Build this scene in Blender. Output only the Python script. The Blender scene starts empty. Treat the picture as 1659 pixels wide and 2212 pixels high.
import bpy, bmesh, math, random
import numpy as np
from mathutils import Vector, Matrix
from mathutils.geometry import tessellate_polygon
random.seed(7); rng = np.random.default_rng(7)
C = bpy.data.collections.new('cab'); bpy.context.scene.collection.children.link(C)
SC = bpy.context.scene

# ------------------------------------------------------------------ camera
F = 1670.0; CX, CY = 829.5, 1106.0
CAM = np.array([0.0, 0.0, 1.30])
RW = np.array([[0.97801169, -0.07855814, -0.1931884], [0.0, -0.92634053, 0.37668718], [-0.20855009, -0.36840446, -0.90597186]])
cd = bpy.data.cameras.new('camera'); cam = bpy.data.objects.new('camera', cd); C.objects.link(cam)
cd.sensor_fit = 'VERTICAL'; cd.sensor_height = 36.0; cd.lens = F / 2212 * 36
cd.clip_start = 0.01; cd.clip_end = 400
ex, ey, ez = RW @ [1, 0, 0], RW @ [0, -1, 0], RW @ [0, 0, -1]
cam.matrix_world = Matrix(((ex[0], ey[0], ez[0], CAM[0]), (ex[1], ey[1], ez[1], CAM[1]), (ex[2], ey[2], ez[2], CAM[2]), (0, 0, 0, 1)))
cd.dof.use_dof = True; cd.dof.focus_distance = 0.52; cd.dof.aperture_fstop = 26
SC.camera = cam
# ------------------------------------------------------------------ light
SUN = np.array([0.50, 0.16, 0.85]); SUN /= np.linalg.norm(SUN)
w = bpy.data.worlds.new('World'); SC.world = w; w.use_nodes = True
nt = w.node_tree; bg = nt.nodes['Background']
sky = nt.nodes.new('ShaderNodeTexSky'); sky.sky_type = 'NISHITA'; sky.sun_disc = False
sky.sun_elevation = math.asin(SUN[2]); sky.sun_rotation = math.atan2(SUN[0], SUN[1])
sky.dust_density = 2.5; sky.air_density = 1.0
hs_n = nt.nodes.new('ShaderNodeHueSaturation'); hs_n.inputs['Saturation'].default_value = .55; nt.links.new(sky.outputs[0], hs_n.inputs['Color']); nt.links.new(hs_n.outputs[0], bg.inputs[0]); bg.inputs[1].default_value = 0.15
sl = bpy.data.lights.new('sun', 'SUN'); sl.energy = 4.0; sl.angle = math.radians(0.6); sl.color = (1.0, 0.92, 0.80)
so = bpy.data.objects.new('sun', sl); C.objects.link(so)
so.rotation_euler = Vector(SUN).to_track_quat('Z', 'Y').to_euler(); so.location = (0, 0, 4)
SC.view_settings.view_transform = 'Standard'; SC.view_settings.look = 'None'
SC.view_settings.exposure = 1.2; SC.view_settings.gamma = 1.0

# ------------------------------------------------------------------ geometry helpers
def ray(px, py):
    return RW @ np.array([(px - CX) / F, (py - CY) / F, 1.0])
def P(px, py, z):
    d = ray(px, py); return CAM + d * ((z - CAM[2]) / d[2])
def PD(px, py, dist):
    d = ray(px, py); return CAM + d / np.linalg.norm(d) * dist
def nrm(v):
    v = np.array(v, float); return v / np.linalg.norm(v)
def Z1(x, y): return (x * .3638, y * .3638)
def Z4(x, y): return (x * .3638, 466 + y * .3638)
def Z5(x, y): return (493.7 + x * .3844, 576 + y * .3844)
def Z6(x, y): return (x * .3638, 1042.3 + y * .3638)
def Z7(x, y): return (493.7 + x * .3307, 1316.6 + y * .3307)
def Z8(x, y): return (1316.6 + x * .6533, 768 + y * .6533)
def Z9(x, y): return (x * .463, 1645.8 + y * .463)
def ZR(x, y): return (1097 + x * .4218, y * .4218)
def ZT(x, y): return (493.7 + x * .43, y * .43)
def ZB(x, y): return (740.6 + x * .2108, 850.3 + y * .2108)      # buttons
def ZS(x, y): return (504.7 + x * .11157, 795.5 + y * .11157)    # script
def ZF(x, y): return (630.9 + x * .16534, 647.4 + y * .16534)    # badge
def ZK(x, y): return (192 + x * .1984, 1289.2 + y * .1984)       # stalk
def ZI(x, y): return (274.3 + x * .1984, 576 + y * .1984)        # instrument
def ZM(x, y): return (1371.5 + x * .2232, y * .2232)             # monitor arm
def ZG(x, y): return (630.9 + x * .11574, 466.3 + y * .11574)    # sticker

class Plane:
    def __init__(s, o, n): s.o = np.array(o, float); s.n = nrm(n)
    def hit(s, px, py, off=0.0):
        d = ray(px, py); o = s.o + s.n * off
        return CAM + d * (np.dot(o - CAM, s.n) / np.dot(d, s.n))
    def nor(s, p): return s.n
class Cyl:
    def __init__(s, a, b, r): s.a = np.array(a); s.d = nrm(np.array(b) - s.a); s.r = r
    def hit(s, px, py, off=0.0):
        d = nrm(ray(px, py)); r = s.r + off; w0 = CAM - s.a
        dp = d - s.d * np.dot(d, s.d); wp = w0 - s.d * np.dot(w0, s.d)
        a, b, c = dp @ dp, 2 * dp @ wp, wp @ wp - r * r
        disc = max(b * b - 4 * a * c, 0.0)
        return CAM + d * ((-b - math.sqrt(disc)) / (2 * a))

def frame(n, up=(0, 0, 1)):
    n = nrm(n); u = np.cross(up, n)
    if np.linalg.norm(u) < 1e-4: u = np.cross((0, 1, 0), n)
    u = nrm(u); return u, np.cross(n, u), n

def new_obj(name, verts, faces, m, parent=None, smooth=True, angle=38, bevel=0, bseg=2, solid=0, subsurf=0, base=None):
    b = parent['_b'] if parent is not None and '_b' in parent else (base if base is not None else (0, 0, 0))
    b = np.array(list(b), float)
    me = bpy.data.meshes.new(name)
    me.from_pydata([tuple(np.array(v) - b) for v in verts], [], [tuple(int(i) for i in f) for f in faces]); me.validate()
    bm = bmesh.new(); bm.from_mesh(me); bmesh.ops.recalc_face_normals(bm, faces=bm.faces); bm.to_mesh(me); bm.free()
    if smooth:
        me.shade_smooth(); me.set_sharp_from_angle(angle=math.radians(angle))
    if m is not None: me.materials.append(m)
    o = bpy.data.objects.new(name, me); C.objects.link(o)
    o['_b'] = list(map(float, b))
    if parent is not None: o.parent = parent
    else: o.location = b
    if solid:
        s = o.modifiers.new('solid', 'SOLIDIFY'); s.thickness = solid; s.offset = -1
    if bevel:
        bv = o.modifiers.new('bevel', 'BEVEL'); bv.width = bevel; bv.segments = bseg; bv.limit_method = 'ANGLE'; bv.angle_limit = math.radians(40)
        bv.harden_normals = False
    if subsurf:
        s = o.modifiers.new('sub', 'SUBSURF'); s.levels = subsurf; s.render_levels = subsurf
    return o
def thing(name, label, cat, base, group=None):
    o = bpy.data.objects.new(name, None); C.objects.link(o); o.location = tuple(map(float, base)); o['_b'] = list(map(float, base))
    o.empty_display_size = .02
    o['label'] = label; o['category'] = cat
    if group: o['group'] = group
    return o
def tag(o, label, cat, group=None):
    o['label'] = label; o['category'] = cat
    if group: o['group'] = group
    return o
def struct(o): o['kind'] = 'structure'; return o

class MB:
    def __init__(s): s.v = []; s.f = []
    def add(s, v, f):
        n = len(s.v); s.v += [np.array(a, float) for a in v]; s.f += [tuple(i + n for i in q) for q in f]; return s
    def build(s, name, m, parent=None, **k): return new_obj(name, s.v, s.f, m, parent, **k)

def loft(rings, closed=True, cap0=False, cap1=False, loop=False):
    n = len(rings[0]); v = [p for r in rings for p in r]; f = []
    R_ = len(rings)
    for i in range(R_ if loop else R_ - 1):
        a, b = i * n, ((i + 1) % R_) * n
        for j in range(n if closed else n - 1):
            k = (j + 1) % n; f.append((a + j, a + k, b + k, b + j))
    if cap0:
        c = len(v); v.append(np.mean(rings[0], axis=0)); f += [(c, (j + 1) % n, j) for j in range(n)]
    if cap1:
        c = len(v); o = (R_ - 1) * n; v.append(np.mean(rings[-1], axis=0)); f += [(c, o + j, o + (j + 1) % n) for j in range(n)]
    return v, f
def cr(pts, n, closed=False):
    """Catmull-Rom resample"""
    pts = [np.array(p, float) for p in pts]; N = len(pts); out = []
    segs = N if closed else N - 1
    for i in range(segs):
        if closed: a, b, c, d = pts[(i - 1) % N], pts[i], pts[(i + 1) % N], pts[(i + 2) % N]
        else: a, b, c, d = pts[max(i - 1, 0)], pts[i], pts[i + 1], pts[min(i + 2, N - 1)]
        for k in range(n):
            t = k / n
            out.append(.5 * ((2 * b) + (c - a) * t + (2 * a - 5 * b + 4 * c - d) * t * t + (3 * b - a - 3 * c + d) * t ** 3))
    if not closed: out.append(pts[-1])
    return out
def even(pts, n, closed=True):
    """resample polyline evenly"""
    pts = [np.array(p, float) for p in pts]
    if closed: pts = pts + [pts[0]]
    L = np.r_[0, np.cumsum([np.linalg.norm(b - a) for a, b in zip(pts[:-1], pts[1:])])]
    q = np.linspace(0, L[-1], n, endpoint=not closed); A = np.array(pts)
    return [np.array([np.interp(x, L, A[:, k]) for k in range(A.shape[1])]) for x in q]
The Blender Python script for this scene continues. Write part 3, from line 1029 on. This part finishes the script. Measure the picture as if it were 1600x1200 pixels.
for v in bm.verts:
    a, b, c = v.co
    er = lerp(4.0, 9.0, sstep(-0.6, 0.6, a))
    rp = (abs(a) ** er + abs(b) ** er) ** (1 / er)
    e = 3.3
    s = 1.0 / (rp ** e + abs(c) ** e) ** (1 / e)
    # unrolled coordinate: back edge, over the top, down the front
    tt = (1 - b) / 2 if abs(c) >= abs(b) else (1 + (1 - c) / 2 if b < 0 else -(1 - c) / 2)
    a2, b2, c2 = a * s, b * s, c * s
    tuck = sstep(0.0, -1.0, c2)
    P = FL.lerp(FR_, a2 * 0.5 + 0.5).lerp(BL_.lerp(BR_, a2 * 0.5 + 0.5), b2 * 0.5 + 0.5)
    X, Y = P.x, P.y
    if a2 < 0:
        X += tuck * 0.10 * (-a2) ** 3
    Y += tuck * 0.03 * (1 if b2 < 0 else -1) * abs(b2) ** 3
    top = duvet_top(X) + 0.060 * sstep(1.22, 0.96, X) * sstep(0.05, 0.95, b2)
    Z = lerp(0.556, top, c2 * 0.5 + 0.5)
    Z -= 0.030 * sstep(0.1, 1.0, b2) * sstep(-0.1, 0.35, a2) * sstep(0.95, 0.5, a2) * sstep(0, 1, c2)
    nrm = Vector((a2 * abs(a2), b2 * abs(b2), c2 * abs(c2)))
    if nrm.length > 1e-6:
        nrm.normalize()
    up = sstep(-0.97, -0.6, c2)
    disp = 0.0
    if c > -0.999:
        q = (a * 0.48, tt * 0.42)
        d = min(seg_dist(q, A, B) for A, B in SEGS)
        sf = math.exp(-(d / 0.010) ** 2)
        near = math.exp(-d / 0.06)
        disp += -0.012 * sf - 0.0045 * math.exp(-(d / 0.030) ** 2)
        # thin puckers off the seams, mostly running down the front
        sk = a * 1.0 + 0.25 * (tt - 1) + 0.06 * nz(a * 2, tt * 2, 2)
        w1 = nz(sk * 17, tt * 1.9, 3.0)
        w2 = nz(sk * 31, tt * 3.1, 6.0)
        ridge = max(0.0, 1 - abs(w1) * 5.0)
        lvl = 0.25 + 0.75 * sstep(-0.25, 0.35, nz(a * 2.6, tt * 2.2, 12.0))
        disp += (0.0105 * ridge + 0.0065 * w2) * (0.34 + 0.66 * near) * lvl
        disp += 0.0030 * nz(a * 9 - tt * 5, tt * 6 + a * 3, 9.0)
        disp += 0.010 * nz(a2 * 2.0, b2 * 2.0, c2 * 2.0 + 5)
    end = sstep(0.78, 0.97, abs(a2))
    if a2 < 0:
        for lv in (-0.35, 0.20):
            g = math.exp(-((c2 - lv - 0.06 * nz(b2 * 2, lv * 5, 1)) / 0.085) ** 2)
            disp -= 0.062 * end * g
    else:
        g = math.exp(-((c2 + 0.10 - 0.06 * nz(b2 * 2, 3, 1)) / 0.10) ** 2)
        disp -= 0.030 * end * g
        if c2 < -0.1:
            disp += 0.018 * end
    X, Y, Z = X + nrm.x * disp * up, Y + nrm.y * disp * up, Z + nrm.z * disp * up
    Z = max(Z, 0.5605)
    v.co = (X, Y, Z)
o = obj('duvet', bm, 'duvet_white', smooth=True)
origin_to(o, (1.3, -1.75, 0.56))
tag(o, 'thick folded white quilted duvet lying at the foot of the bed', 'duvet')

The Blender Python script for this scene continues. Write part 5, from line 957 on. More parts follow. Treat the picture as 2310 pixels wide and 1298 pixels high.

####

_Goal of the exercise_:
Every line of the records that includes the word "continues" should be gathered.

_Complete output_:
The Blender Python script for this scene continues. Write part 3, from line 1029 on. This part finishes the script. Measure the picture as if it were 1600x1200 pixels.
The Blender Python script for this scene continues. Write part 5, from line 957 on. More parts follow. Treat the picture as 2310 pixels wide and 1298 pixels high.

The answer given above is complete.